Histoire de Saint Jean de Boiseau

Le Bateau Lavoir


Dans les années 1944-45 ma tante était gérante d'un bateau lavoir, sur les quais de la Loire, quai Moncousu à Nantes. Cette activité dura jusque dans les années 1956- 57.

Je me souviens, j'arrivais à pied et du Pont Haudaudine, quel plaisir de voir, de loin, tout ce linge d'une blancheur éclatante flottant au vent.

Il y avait bien six ou sept rangées de fils, peut-être plus sur le quai, séparées par le passage qui permettait de descendre vers la passerelle donnant accès au bateau.

J'adorais monter sur la passerelle. Ca balançait un peu au-dessus de l'eau, puis une marche permettait de descendre à l'intérieur, et ma tante m'attrapait dans ses bras.

Là, tout un monde laborieux était en action, les odeurs m'arrivaient en plein visage, la vapeur du linge bouillant dans les gargotes (grands bassins de fonte) sous lesquelles brûlait un feu d'enfer, odeur du savon, du feu. Il y avait beaucoup de bruit dans le bateau, il fallait crier pour s'entendre.

Chaque blanchisseuse avait son « banc » et le baquet avec la planche à laver ondulée qui faisait penser à un « crin-crin ». Cette place était louée le temps de la lessive et il ne fallait pas se tromper, ou alors c'était des empoignades verbales que réglait ma tante aussitôt.

Le linge était rincé directement en Loire à l'extérieur du bateau. Le battoir entrait en action. Tenu d'une main solide, il s'abattait violemment sur le tissu (d'où le bruit), l'autre main retenant le linge car il fallait faire attention au courant pour qu'il ne soit pas emporté dans le fleuve.

C'était alors la catastrophe car il fallait remplacer la pièce perdue.

Mais la solidarité jouait, l'on criait et celles qui se trouvaient placées en aval, selon la marée, essayaient d'attraper le vêtement qui s'en allait au fil de l'eau. En général tout s'arrangeait. C'était un travail pénible, surtout le rinçage des draps.

Les blanchisseuses trouvaient à bord tout ce dont elles avaient besoin. Elles achetaient à ma tante, qui tenait rigoureusement les comptes, savon, lessive, eau de javel, boules bleues mais aussi le bois de chauffe.

Lorsque le linge était bouilli, rincé, il était déposé dans un panier. Celui-ci, lourdement chargé était transporté, à la main par la passerelle pour être déposé dans une brouette spéciale, en bois, très longue pouvant contenir deux paniers.

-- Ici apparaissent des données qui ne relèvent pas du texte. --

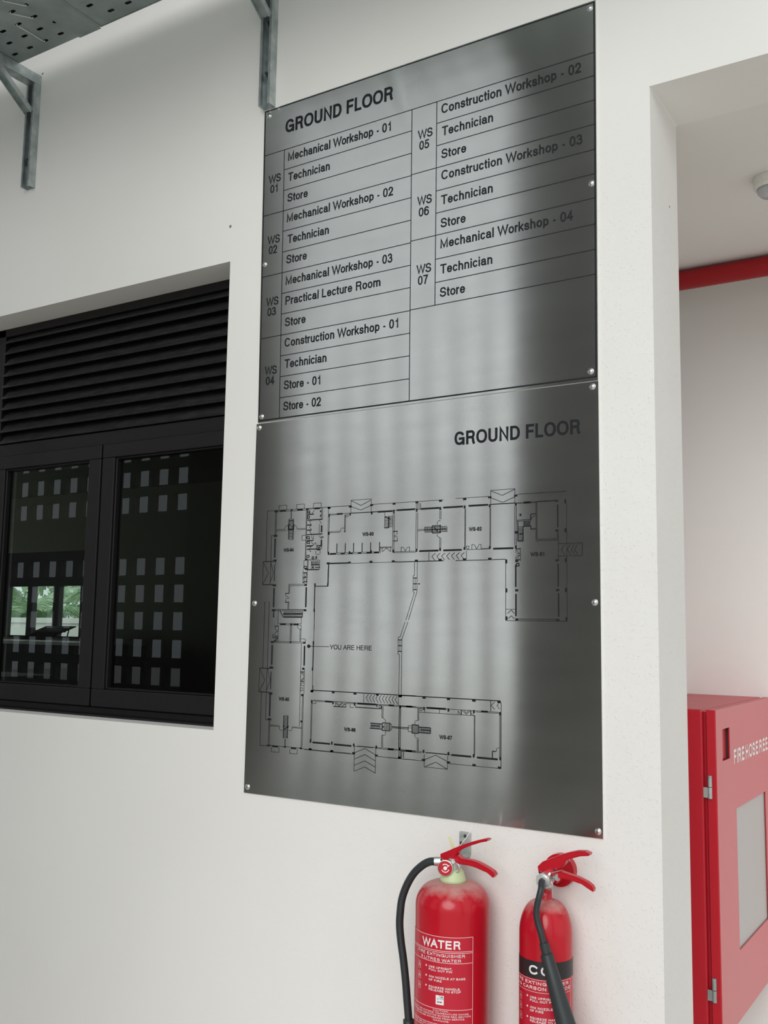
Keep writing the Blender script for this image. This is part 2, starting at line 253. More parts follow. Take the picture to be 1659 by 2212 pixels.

Il fallait ensuite remonter le quai avec ce chargement jusqu'au fil à linge qui leur était imparti : « son fil ». Il n'y avait pas intérêt à se tromper et prendre celui d'une autre ! C'était alors des invectives, des mots de charretier ! Les blanchisseuses avaient la réputation d'avoir un langage particulièrement grossier. Le p'tit blanc de pays aidant ... Dame ! il faisait chaud là-dedans !


C'était vraiment un métier très usant : l'été passe encore, mais l'hiver avec le froid, les mains gercées, abimées par le « venin d'eau », sorte d'eczéma, qui rendait le labeur très pénible et douloureux. J'ai vu les mains de ces femmes avec des doigts déformés et boursouflés.


J'ai aimé cette ambiance du bateau lavoir, ces bruits, ces cris, cette solidarité, cette gentillesse malgré les invectives. Si l'une manquait on s'inquiétait de son absence.

Chaque année, à Nantes, il y avait l'élection de la reine des blanchisseuses. Des cartes postales anciennes conservent l'iconographie de ces personnes burinées.

Tout un monde disparu avec l'arrivée de la machine à laver mais on ne peut pas regretter ce travail de forçat.